I've always thought that a better job of doing NFAs (Gluskov or otherwise) and staying bit-parallel would be done with having character reachability on codepoints, not bytes, generally remapping down to 'which codepoints make an actual difference'. This sounds ugly/terrifying, but the nice thing is that remapping a long stream of codepoints could be done in parallel (as it's not hard to find boundaries) and with SIMD. Step by step NFA or DFA work is more ponderous as every state depends on previous states.




Yeah, I've looked at glushkov based primarily on your comments about it, but Unicode is always where I get stuck. In my regex engine, Unicode is enabled by default and \w is fairly common, so it needs to be handled well.

And of course, one doesn't need to bet the farm on a lazy DFA if you have one, although it is quite robust in a large number of practical scenarios. (I think RE2 does bet the farm, to be fair.)


Unicode + UCP is a perfectly principled thing, but it wasn't a design point that made any sense for Hyperscan as a default. The bulk of our customers were not interested in turning 1 state for ASCII \w into 600 states for UCP \w unless it was free.

I think both Glushkov and Thompson can be done fast, but I agree that they are both going to be Really Big for UCP stuff. Idle discussions among the ex-Hyperscan folks generally leans towards 'NFA over codepoints' being the right way of doing things.

Occam's razor suggests if you do only 1 thing in a regex system (i.e. designing for simplicity/elegance, which would be an interesting change after Hyperscan) it must be NFA, as not all patterns determinize. If you are OK with a lazy DFA system that can be made to create a new state per byte of input (in the worst case) then I guess you can do that too.

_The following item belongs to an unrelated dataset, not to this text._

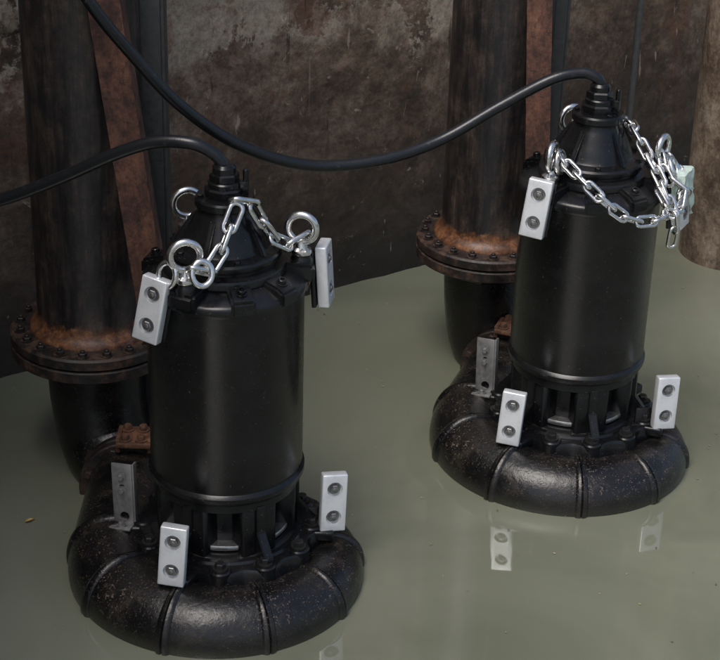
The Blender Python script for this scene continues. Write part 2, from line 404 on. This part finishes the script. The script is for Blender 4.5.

I am not sure how to solve the problem of "NFA over codepoints", btw. Having no more than 256 distinct characters was easy, but even with remapping, the prospect of having to handle arbitrary Unicode is... unnerving.


Yeah, my Thompson NFA uses codepoints for those reasons. But not in particularly smart way; mostly just to reduce space usage. It is indeed an annoying problem to deal with!